“Frankly, I protested because I don’t want to be the next hashtag.” Paris Henderson L’21 was one of four women who shared in a recent Charlotte Observer column their motivations for taking part in recent Black Lives Matter demonstrations across North Carolina.
An Elon University School of Law student who joined in a Black Lives Matter protest this spring reflected on her motivations for doing so in a Sunday opinion column in one of North Carolina’s largest daily newspapers.
Paris Henderson L’21 was among those highlighted in “Four NC women: Why I protested”, which appeared in the Sunday opinion section of the Charlotte Observer on June 14, 2020. She had taken part in demonstrations in Raleigh, N.C., on May 30.
“I believed that learning the law would help me somehow effectuate equity in communities of color,” Henderson writes. “That belief was naïve, though, because the truth is, no matter how many degrees I hold, or how smart I am, my black skin is still a threat to some, and I can be falsely accused and arrested on my own front porch like #HenryLouisGates.”
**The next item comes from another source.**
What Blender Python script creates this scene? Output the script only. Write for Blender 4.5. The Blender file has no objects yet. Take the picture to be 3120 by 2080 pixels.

Henderson is pursuing her law degree and her MBA as part of Elon Law’s dual-degree program with Elon’s Martha and Spencer Love School of Business. She has professional experience in finance, human resources, personnel security and analytical functions.
Henderson’s reflections were the first to be published as an outcome of the forthcoming No More Masks Project, a name inspired by Paul Laurence Dunbar’s “We Wear the Mask” poem and led by Elon Law Assistant Professor Tiffany Atkins.